# START OF Records for the exercise
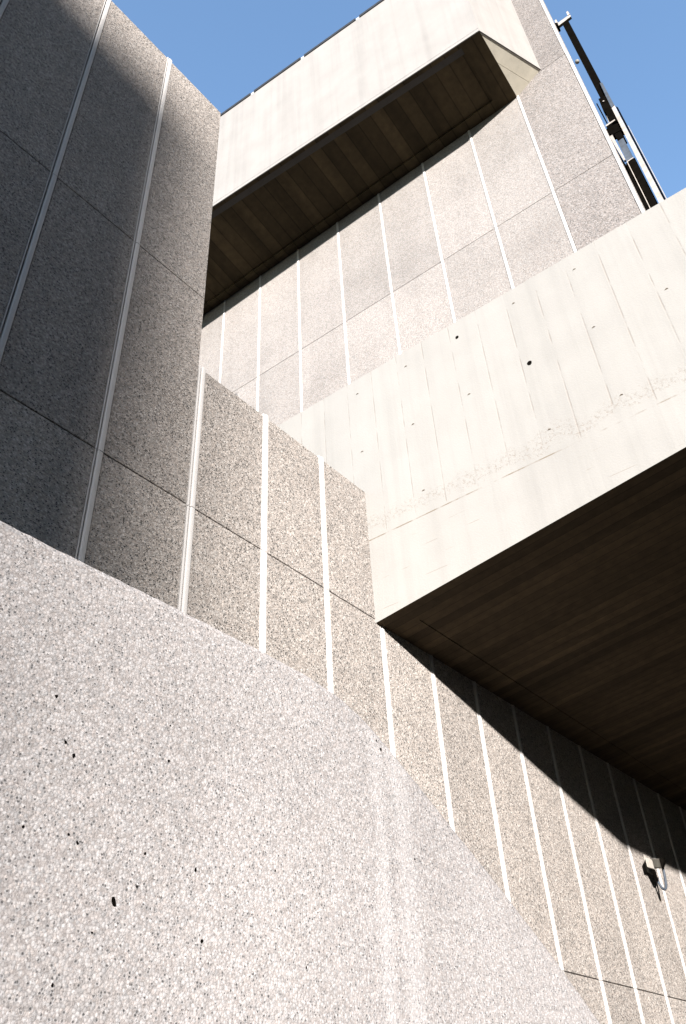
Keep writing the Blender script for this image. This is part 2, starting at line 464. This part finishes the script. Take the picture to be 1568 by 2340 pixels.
# underside: recessed board marked panel in a rim
Lc = Vector((Lp.x, 0.02, SOFZ)); Rc = Vector((RR.x, 0.0, SOFZ))
def rim_soffit(name, mat, cs, ins, raise_, parent, thick=0.25):
    """cs: corners in order; ins: inset from each edge i->i+1"""
    n = len(cs); c = [Vector(p) for p in cs]
    def line(i):
        a, b = c[i], c[(i + 1) % n]; d = Vector((b.x - a.x, b.y - a.y)).normalized()
        cen = sum((Vector((p.x, p.y)) for p in c), Vector((0, 0))) / n
        nn = Vector((-d.y, d.x)); mid = Vector((a.x, a.y))
        if nn.dot(cen - mid) < 0: nn = -nn
        return mid + nn * ins[i], d
    inner = []
    # best plane z = ax+by+c through three corners
    A3 = Matrix([[c[i].x, c[i].y, 1] for i in (0, 1, 2)]); sol = A3.inverted() @ Vector((c[0].z, c[1].z, c[2].z))
    for i in range(n):
        p1, d1 = line(i - 1); p2, d2 = line(i)
        den = d1.x * d2.y - d1.y * d2.x
        tt = ((p2.x - p1.x) * d2.y - (p2.y - p1.y) * d2.x) / den
        q = p1 + d1 * tt
        inner.append(Vector((q.x, q.y, sol.x * q.x + sol.y * q.y + sol.z)))
    bm = bmesh.new()
    o = [bm.verts.new(p) for p in c]; i_ = [bm.verts.new(p) for p in inner]
    j = [bm.verts.new(p + Vector((0, 0, raise_))) for p in inner]
    t_ = [bm.verts.new(p + Vector((0, 0, thick))) for p in c]
    for k in range(n):
        k2 = (k + 1) % n
        bm.faces.new((o[k], o[k2], i_[k2], i_[k])); bm.faces.new((i_[k], i_[k2], j[k2], j[k])); bm.faces.new((o[k2], o[k], t_[k], t_[k2]))
    bm.faces.new(j); bm.faces.new(t_)
    return link(name, bm, mat, parent)
fo = 0.20
d_in = (Vector((P.x - Lp.x, P.y - Lp.y, 0))).normalized(); n_in = Vector((-d_in.y, d_in.x, 0))
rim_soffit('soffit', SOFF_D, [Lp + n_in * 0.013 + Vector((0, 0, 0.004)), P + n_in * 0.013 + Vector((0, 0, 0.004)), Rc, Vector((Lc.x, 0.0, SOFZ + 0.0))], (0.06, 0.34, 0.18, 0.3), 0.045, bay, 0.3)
bm = bmesh.new()
def lerp(a, b, t): return a + (b - a) * t
FACET = smooth_concrete('splay_concrete', (0.46, 0.43, 0.36))
n_f = (Q - P).cross(RR - P).normalized()
if n_f.z < 0: n_f = -n_f
def facet(name, pts, up):
    bm = bmesh.new()
    link(name, loft(bm, [p + n_f * up for p in pts], [p + n_f * 0.25 for p in pts]), FACET, bay)
T1, T2 = 0.46, 0.475
facet('splayed_underside', [P, Q, lerp(Q, RR, T1), lerp(P, RR, T1)], 0.006)
facet('splayed_underside', [lerp(P, RR, T2), lerp(Q, RR, T2), RR], 0.0)
bm = bmesh.new()
loft(bm, [p + n_f * 0.03 for p in (P, Q, RR)], [p + n_f * 0.2 for p in (P, Q, RR)]); link('joint_shadow_gap', bm, BACK, bay)
# flashing on the parapet in lengths, with concrete blocks between
blocks = [-0.30, 1.05, 2.25, 3.49, 4.75, 6.1]      # distance left of the corner, filled below
cuts = [0.65 + v for v in (-0.60, 0.72, 1.95, 3.19, 4.39, 5.65, 6.9)]
d3 = Vector((Lp.x - P.x, Lp.y - P.y, 0)).normalized(); n3 = Vector((d3.y, -d3.x, 0))
if n3.y < 0: n3 = -n3
def along(s, o, z): q = P + d3 * s + n3 * o; return (q.x, q.y, z)
for a, b in zip(cuts, cuts[1:]):
    a_ = a + 0.045 - 0.65; b_ = b - 0.045 - 0.65
    lo = [along(a_, -0.015, PT + 0.003), along(b_, -0.015, PT + 0.003), along(b_, 0.1, PT + 0.003), along(a_, 0.1, PT + 0.003)]
    link('flashing', loft(bmesh.new(), lo, [(x, y, PT + 0.085) for x, y, z in lo]), LEAD, bay)
    lo = [along(b_ + 0.012, 0.0, PT + 0.002), along(b_ + 0.078, 0.0, PT + 0.002), along(b_ + 0.078, 0.1, PT + 0.002), along(b_ + 0.012, 0.1, PT + 0.002)]
    link('coping_block', loft(bmesh.new(), lo, [(x, y, PT + 0.07) for x, y, z in lo]), RIB, bay)
# little round fitting on the tower's corner
bm = bmesh.new(); bmesh.ops.create_uvsphere(bm, u_segments=12, v_segments=8, radius=0.035)
bmesh.ops.translate(bm, verts=bm.verts, vec=(CX0 + 0.085, 0.05, 13.323 + EYE))
tube(bm, [(CX0 + 0.06, 0.05, 13.323 + EYE), (CX0 + 0.09, 0.05, 13.323 + EYE)], 0.02)
link('corner_fitting', bm, GREY, tower, smooth=True)

# ------------------------------------------------------------------ bridge: white board marked face and dark underside
UB = 1.451 * U
bridge = thing('concrete_bridge', 'broad white board marked concrete bridge crossing from the ribbed wall, dark underneath', 'bridge', -55.5, UB, -1)
_bi = W(bridge).inverted()
wa = W(wallA)
E0 = _bi @ (wa @ Vector((XB, 0.0, 0.0)))
vA = (_bi.to_3x3() @ (wa.to_3x3() @ Vector((1, 0, 0)))).normalized()
xw = E0.x                                # x where the bridge leaves the wall
xe = xw + 4.67
def zb(x): return 4.62 + EYE + (x - xw) * 0.134
DEP = 15.0
bm = bmesh.new()
# face: from behind the wall to the free end, real thickness
prism_xz(bm, [(-8.5, 4.70 + EYE), (xw, zb(xw)), (xe, zb(xe)), (xe, ZB), (-8.5, ZB)], 0.0, 0.24)
par = link('parapet', bm, BEAM, bridge)
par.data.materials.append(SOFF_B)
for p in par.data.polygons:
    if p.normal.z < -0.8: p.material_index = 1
tz = 0.012
def bp(a, d, z): p = Vector((xw + a, 0, 0)) + vA * d; return Vector((p.x, p.y, z))
c0 = bp(0.0, 0.245, zb(xw) + tz); c1 = bp(4.67, 0.245, zb(xe) + tz); c2 = bp(4.67, DEP, zb(xe) + tz); c3 = bp(0.0, DEP, zb(xw) + tz)
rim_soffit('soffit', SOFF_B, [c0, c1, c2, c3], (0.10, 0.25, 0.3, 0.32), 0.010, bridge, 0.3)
bm = bmesh.new()
q0 = [bp(0.0, 0.26, 5.6 + EYE), bp(4.67, 0.26, 5.6 + EYE), bp(4.67, DEP, 5.6 + EYE), bp(0.0, DEP, 5.6 + EYE)]
loft(bm, q0, [Vector((p.x, p.y, ZB - 0.15)) for p in q0])
link('deck', bm, CONC, bridge)
bm = bmesh.new()
q0 = [bp(4.30, 3.3, 0), bp(4.60, 3.3, 0), bp(4.60, DEP, 0), bp(4.30, DEP, 0)]
loft(bm, q0, [Vector((p.x, p.y, zb(xe) - 0.02)) for p in q0]); link('added_side_wall', bm, BACK, bridge)  # unseen wall, added to keep light out from under the bridge
bm = bmesh.new()
q0 = [bp(0.05, DEP - 0.3, 0), bp(4.28, DEP - 0.3, 0), bp(4.28, DEP, 0), bp(0.05, DEP, 0)]
loft(bm, q0, [Vector((p.x, p.y, zb(xw) - 0.02)) for p in q0]); link('added_end_wall', bm, BACK, bridge)  # unseen, added to close the far end and darken the underside
# tie holes in their grid, the open ones darker and larger
def disc(bm, x, z, r, deep, y=-0.002):
    seg = 10
    a = [bm.verts.new((x + r * math.cos(2 * math.pi * k / seg) * random.uniform(.8, 1.1), y, z + r * math.sin(2 * math.pi * k / seg) * random.uniform(.8, 1.1))) for k in range(seg)]
    b = [bm.verts.new((v.co.x, y + deep, v.co.z)) for v in a]
    bm.faces.new(a); bm.faces.new(b[::-1])
    for k in range(seg): bm.faces.new((a[k], a[(k + 1) % seg], b[(k + 1) % seg], b[k]))
for s, z, big in [(2.615, 8.11, 1.0), (1.832, 7.071, 1.25), (2.609, 7.089, .45), (3.387, 7.089, .5), (3.376, 8.115, .4), (1.816, 6.028, .5), (1.825, 8.135, .5), (1.055, 7.094, .4),
                  (0.246, 7.084, .5), (1.026, 6.02, .5), (4.141, 8.118, .35), (4.142, 7.086, .35), (3.371, 6.039, .4), (0.24, 6.03, .4), (1.04, 8.12, .3)]:
    bm = bmesh.new(); disc(bm, -s, z + EYE, 0.026 * (big if big > .9 else big * .62), 0.02)
    if big < .9:
        tube(bm, [(-s - 0.018, -0.004, z + EYE - 0.004), (-s, -0.008, z + EYE + 0.004), (-s + 0.018, -0.004, z + EYE - 0.003)], 0.003, 6)
    link('tie_hole', bm, RUST if big < .9 else BLACK, bridge)

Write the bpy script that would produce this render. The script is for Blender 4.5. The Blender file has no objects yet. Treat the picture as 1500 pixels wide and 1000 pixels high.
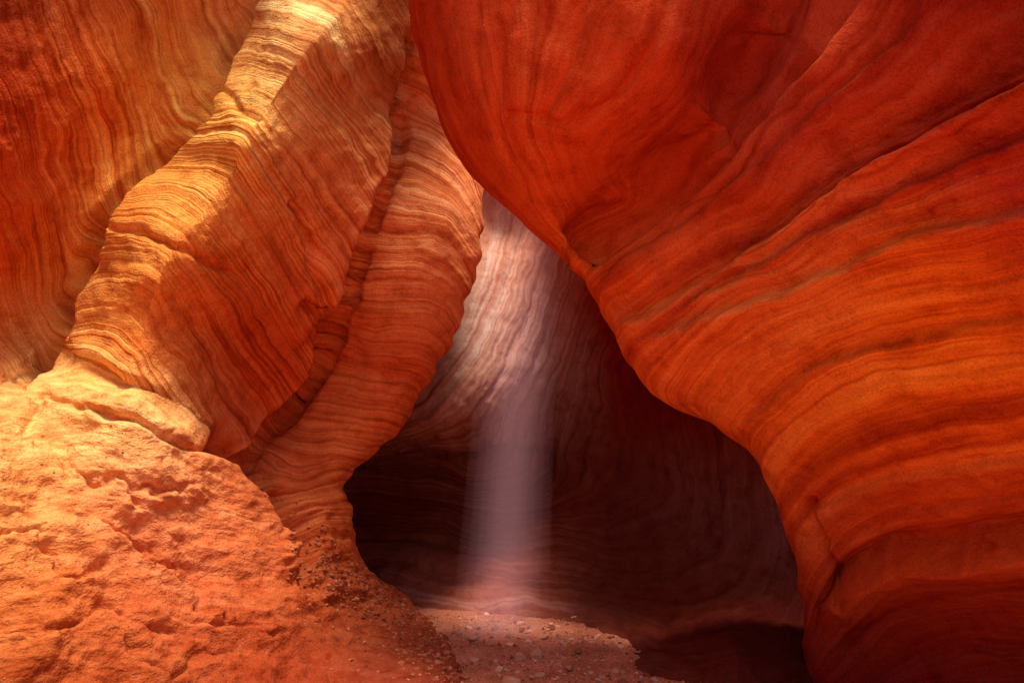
import bpy, bmesh, math, numpy as np
from mathutils import Vector
rng = np.random.default_rng(7)
scene = bpy.context.scene
scene.view_settings.view_transform = 'Standard'
scene.view_settings.look = 'None'
scene.view_settings.exposure = 0

# ---------------------------------------------------------------- survey frame
CAM = np.array([0, 0, 1.6]); PITCH = math.radians(10)
FW = np.array([0, math.cos(PITCH), math.sin(PITCH)])
UP = np.array([0, -math.sin(PITCH), math.cos(PITCH)])
def P(a, b, d):
    u = (a-750)/1000.; v = (500-b)/1000.
    return CAM + d[..., None]*(FW + u[..., None]*np.array([1., 0, 0]) + v[..., None]*UP)

# sun
LDIR = np.array([0.11, -0.20, 0.97]); LDIR /= np.linalg.norm(LDIR)

# ---------------------------------------------------------------- helpers
def tps(pts, vals, smooth=0.0):
    pts = np.array(pts, float)/500.; vals = np.array(vals, float)
    if vals.ndim == 1: vals = vals[:, None]
    n = len(pts)
    def K(r2): return 0.5*r2*np.log(r2+1e-9)
    r2 = ((pts[:, None]-pts[None])**2).sum(-1)
    A = np.zeros((n+3, n+3)); A[:n, :n] = K(r2)+np.eye(n)*smooth
    A[:n, n] = 1; A[:n, n+1:] = pts; A[n, :n] = 1; A[n+1:, :n] = pts.T
    w = np.linalg.solve(A, np.vstack([vals, np.zeros((3, vals.shape[1]))]))
    def f(a, b):
        a = a/500.; b = b/500.
        out = np.zeros(a.shape+(vals.shape[1],))
        for i in range(n):
            k = K((a-pts[i, 0])**2+(b-pts[i, 1])**2)
            out += k[..., None]*w[i]
        out += w[n]+a[..., None]*w[n+1]+b[..., None]*w[n+2]
        return out if vals.shape[1] > 1 else out[..., 0]
    return f
def iso(lines, smooth=0.002):
    p = []; v = []
    for s, pl in lines:
        for q in pl: p.append(q); v.append(s)
    return tps(p, v, smooth)
def vn1(x, seed=0):
    t = np.random.default_rng(seed).random(4096)
    i = np.floor(x).astype(int); f = x-i; f = f*f*(3-2*f)
    return t[i % 4096]*(1-f)+t[(i+1) % 4096]*f
def vn2(x, y, seed=0):
    t = np.random.default_rng(seed).random((256, 256))
    i = np.floor(x).astype(int); j = np.floor(y).astype(int); f = x-i; g = y-j
    f = f*f*(3-2*f); g = g*g*(3-2*g); i1 = (i+1) % 256; j1 = (j+1) % 256; i = i % 256; j = j % 256
    return (t[i, j]*(1-f)+t[i1, j]*f)*(1-g)+(t[i, j1]*(1-f)+t[i1, j1]*f)*g
def fbm(x, y, seed=0, o=4):
    s = 0; a = .5
    for k in range(o):
        s = s+a*(vn2(x*2**k+k*17.3, y*2**k+k*5.1, seed+k)-.5)*2; a *= .5
    return s
def sstep(x, a, b):
    t = np.clip((x-a)/(b-a), 0, 1); return t*t*(3-2*t)
def polyd(a, b, pl):
    best = np.full(a.shape, 1e9); side = np.zeros(a.shape)
    for (x0, y0), (x1, y1) in zip(pl[:-1], pl[1:]):
        dx, dy = x1-x0, y1-y0; L = dx*dx+dy*dy
        t = np.clip(((a-x0)*dx+(b-y0)*dy)/L, 0, 1)
        ex = a-(x0+t*dx); ey = b-(y0+t*dy); d = np.hypot(ex, ey)
        m = d < best
        side = np.where(m, np.sign(dx*ey-dy*ex), side); best = np.where(m, d, best)
    return best, side
def grid_mesh(name, V, mat, attrs, closed=False):
    h, w = V.shape[:2]
    me = bpy.data.meshes.new(name)
    idx = np.arange(h*w).reshape(h, w)
    F = np.stack([idx[:-1, :-1], idx[:-1, 1:], idx[1:, 1:], idx[1:, :-1]], -1).reshape(-1, 4)
    me.vertices.add(h*w); me.vertices.foreach_set('co', V.reshape(-1).astype(np.float32))
    me.loops.add(F.size); me.loops.foreach_set('vertex_index', F.reshape(-1).astype(np.int32))
    me.polygons.add(len(F)); me.polygons.foreach_set('loop_start', (np.arange(len(F))*4).astype(np.int32))
    me.polygons.foreach_set('loop_total', np.full(len(F), 4, np.int32))
    me.polygons.foreach_set('use_smooth', np.ones(len(F), bool))
    me.update(calc_edges=True)
    for k, A in attrs.items():
        if A.ndim == 3:
            at = me.attributes.new(k, 'FLOAT_VECTOR', 'POINT'); at.data.foreach_set('vector', A.reshape(-1).astype(np.float32))
        else:
            at = me.attributes.new(k, 'FLOAT', 'POINT'); at.data.foreach_set('value', A.reshape(-1).astype(np.float32))
    me.materials.append(mat)
    ob = bpy.data.objects.new(name, me); scene.collection.objects.link(ob)
    return ob
def normals(V):
    n = np.cross(np.gradient(V, axis=1), np.gradient(V, axis=0))
    n /= np.linalg.norm(n, axis=-1, keepdims=True)+1e-9
    if np.median(((V-CAM)*n).sum(-1)) > 0: n = -n
    return n

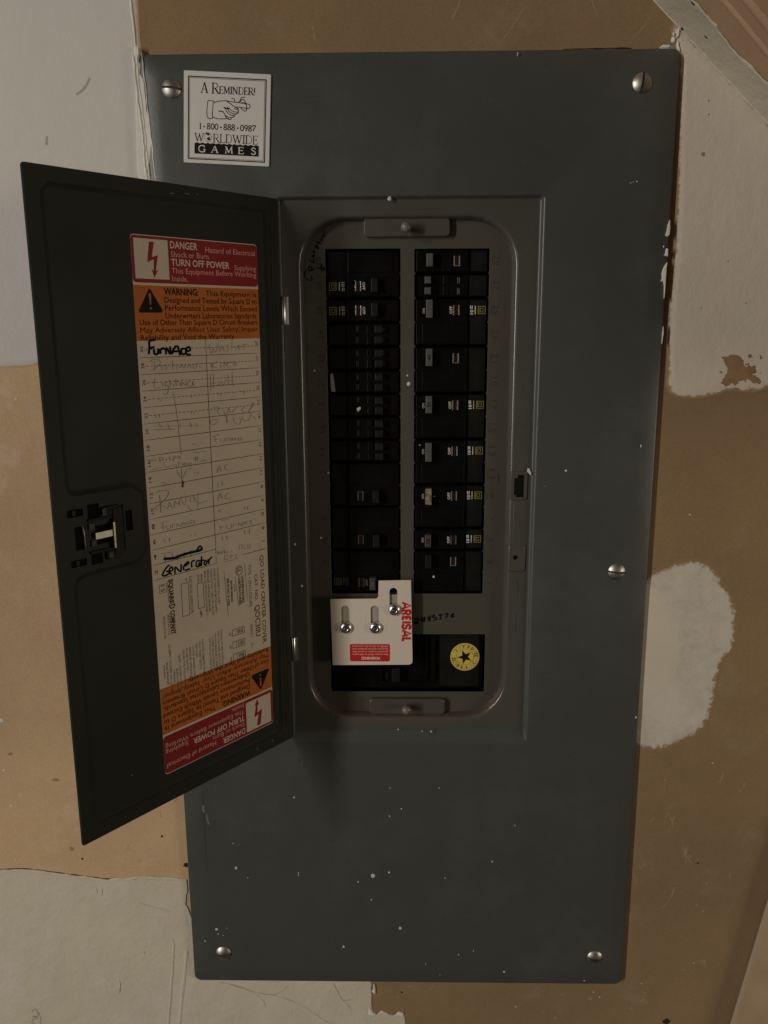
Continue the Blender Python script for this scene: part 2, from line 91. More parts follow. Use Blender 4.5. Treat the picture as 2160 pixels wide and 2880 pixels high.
# END OF Records for the exercise
What is asked — Return exactly the lines from the one with "Write the bpy" to the one with "return CAM +", inclusive, and nothing else; skip the pictures.

Task result —
Write the bpy script that would produce this render. The script is for Blender 4.5. The Blender file has no objects yet. Treat the picture as 1500 pixels wide and 1000 pixels high.
import bpy, bmesh, math, numpy as np
from mathutils import Vector
rng = np.random.default_rng(7)
scene = bpy.context.scene
scene.view_settings.view_transform = 'Standard'
scene.view_settings.look = 'None'
scene.view_settings.exposure = 0

# ---------------------------------------------------------------- survey frame
CAM = np.array([0, 0, 1.6]); PITCH = math.radians(10)
FW = np.array([0, math.cos(PITCH), math.sin(PITCH)])
UP = np.array([0, -math.sin(PITCH), math.cos(PITCH)])
def P(a, b, d):
    u = (a-750)/1000.; v = (500-b)/1000.
    return CAM + d[..., None]*(FW + u[..., None]*np.array([1., 0, 0]) + v[..., None]*UP)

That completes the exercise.